The devastation might still be contained if Ritter and other politicians would stop wringing their hands and take action. It’s rather pathetic for Ritter to be focusing on how thousands of acres of dead trees might fit into his pie-in-the-sky renewable energy plans, instead of preventing more trees from dying.

All the governor can point to in the way of a state response is $1 million legislators set aside last session for “pilot projects” that reduce fire hazards. That’s a joke, given all the other things he and Statehouse Democrats found money for. Instead of frittering away time and resources on gimmicky ways to create Colorado’s “new energy economy,” a responsible governor would be focusing like a laser on ways to save Colorado’s present economy from the ravages it will suffer when visitors, turned off by hiking and skiing through moonscapes, go elsewhere.

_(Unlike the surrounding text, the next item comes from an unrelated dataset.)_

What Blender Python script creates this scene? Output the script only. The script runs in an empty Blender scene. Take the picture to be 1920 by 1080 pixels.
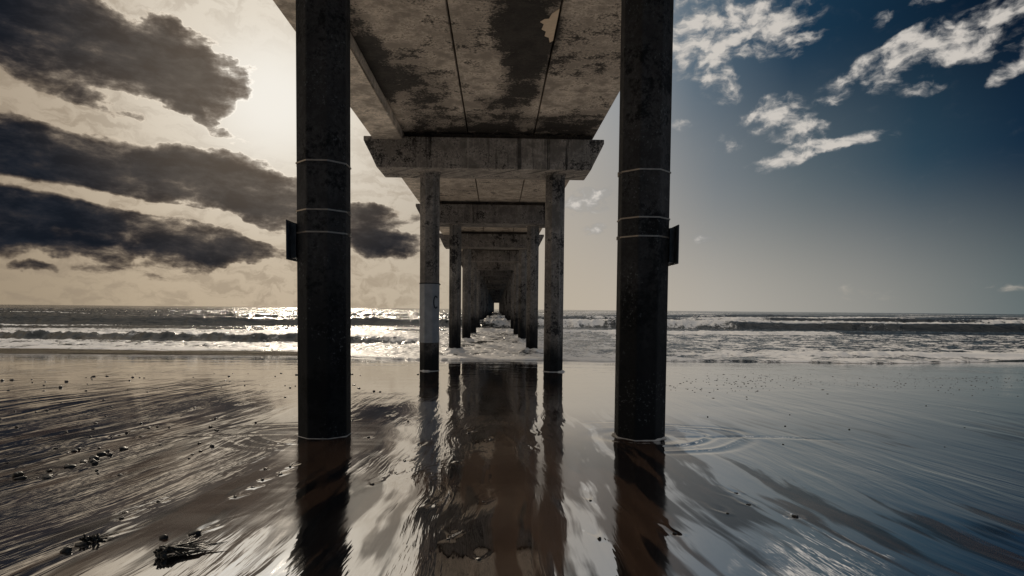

It’s not too late to go on the offensive, despite Ritter’s defeatist tone. But that will mean making this a priority, raising Hell with Washington and temporarily waiving the legal and regulatory restraints that hamstring agencies. It also means ignoring the pleas of gang green, whose hostility to tree cutting and non-interventionist ideas are part of the problem. And a governor with a little more fire in the belly might help.